A super laser will protect us from lightning: tests at the top of the Swiss Alps

Installed on top of the Säntis a laser capable of capturing lightning strikes and directing them in a controlled manner to the ground. This modern lightning rod system was created to protect sensitive installations, things and people over an area much larger than the Franklin lightning rod.

Lightning strikes are as fascinating as they are dangerous, both for the environment (they can trigger accidents) and for the safety of people and things. The climate change that we are sadly already experiencing leads to increasingly devastating and violent storms and already today, on average, lightning strikes between 6,000 and 24,000 people a year. There are techniques to protect yourself from lightning, but for now the best solution is still based on the concept of lightning rod, invented by Benjamin Franklin almost 300 years ago.

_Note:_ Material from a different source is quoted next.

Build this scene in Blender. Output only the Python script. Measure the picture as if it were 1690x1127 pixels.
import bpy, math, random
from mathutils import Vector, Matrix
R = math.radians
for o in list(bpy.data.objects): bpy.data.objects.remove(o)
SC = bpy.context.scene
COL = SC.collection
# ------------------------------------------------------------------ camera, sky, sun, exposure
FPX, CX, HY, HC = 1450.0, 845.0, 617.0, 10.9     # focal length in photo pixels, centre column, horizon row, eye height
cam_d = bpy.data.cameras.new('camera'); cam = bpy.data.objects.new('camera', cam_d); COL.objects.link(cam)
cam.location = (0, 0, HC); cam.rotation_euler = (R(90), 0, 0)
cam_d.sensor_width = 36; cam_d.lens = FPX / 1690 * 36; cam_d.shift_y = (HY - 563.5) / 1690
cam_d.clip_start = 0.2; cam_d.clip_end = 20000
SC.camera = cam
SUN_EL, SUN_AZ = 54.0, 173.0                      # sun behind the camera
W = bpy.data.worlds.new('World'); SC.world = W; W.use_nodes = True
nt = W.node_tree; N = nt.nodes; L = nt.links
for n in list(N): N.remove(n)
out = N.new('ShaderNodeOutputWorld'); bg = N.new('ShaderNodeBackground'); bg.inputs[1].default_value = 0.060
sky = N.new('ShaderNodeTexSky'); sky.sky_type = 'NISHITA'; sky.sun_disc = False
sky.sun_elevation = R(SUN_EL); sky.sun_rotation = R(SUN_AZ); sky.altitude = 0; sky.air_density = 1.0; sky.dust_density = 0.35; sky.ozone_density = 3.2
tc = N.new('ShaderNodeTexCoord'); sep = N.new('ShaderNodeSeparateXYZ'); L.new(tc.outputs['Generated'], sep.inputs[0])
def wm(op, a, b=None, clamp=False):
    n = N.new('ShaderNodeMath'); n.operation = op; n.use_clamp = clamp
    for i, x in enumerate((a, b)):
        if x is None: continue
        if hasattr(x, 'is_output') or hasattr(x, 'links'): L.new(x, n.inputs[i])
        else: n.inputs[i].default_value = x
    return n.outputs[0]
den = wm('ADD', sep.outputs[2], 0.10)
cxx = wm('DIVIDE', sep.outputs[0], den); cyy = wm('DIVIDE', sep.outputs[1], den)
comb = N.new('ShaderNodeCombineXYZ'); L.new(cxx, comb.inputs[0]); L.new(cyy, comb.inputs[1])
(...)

The Laser Lightning Rod (LLR) project of the European consortium EIC FET-Open wants to go further, and for this reason a new type of lightning protection based on the use of a powerful laser fired upwards has been developing for some years. capable of capturing and discharging lightning strikes. It is a technique that aims to transfer the charge present in the clouds to the ground in a controlled way.

As reported by CNN, the technology is now ready for field testing at the weather station in Säntis (Switzerland), at an altitude of 2500 meters. Getting the laser up to that height wasn’t easy when you think that 29 tons of material were transported to the top of the mountain, including 18 tons of concrete blocks to anchor everything securely in the face of strong winds.

University of Geneva researchers led by Professor Jean-Pierre Wolf lead the European Union-funded consortium that includes universities in Paris and Lausanne, rocket manufacturer ArianeGroup and German laser manufacturer Trumpf Scientific Lasers, tasked with developing a compact laser source with an unprecedented combination of energy and speed.

“This is one of the places in Europe most affected by lightning,” Wolf explained. “There is a radio transmission tower that is hit 100 to 400 times a year. So it’s a great place to do our experiments.”

Lightning strikes form when turbulent air inside a thundercloud swirls violently around ice crystals and water droplets, stripping electrons from their atoms and creating separate zones with opposite electrical charges. These electric fields can become very strong and because opposite charges attract each other, they can connect through a discharge of electricity, namely lightning.

The laser mimics and enhances this natural scenario by generating an electric field so strong that it directly strikes electrons from their atoms, creating the opposite charges necessary for lightning to form. The idea is to make the clouds discharge lightning in a controlled way. “That’s why we call it laser lightning rods,” Wolf told CNN. The beam will run along the existing transmission tower, which is over 120 meters high.

Traditional lightning rods only protect a limited area of ​​the ground, while the laser will cover a larger area, although exactly how much cannot yet be said. Furthermore, according to the theory, the laser could not only capture lightning generated by thunderstorm activity, but also trigger extra ones by discharging the clouds.